Le corps de ce film permet aussi de percevoir l'importance de la pression exercée
de l'extérieur sur le procès. Ce fut une kermesse permanente sur le parvis du
palais de justice, avec retransmission du discours de Jacques Chirac, ou énumération
des noms de toutes les victimes parties de Bordeaux.
Jean-Michel Dumay explique que si le public et les journalistes étaient intéressés par
les généralités du début du procès et par le verdict, l'examen des faits
n'a intéressé que très peu de monde.
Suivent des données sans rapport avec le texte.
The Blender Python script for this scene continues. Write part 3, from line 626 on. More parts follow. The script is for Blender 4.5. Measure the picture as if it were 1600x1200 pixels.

Tout cela éclaire la distanciation, que
les sociologues étrangers ont constatée, entre l'opinion publique, reprise par
la presse quotidienne et la télévision, et celle des historiens qui ont étudié
l'histoire de l'occupation et les faits à Bordeaux.
On nous montre trois femmes journalistes qui discutent, et l'une d'elles attribue
le spasme nerveux qu'a eu Maurice Papon lorsqu'il entendit annoncer qu'il était
privé de ses droits civils et familiaux en plus de ses dix ans de réclusion,
comme si cela lui importait, alors que c'était sans doute le cocasse de cette
condamnation : quels pourraient être les droits familiaux d'un prisonnier de 90
ans en centrale ? A cet âge, les seuls droits familiaux sont l'affection et le soutien de toute sa famille, et Maurice Papon ne les a
jamais perdus.
Jean-Pierre Berthet déclare qu'il avait, un moment, cru que l'on allait vers
l'acquittement, et que, même pendant que le président annonçait les réponses
aux questions posées aux jurés, il croyait encore l'acquittement possible.
Le film montre bien la pression formidable exercée par la communauté juive sur
une justice qui avait déjà subi la pression de la puissance politique. On
comprend pourquoi l'espoir de l'acquittement, qui avait hanté les journalistes
matures et Maître Varaut, fut déçu.
Laissons la conclusion à Serge Klarsfeld : Tous les verdicts sont sous
influence… c'est un rapport de forces. Il n'y a pas de justice aveugle.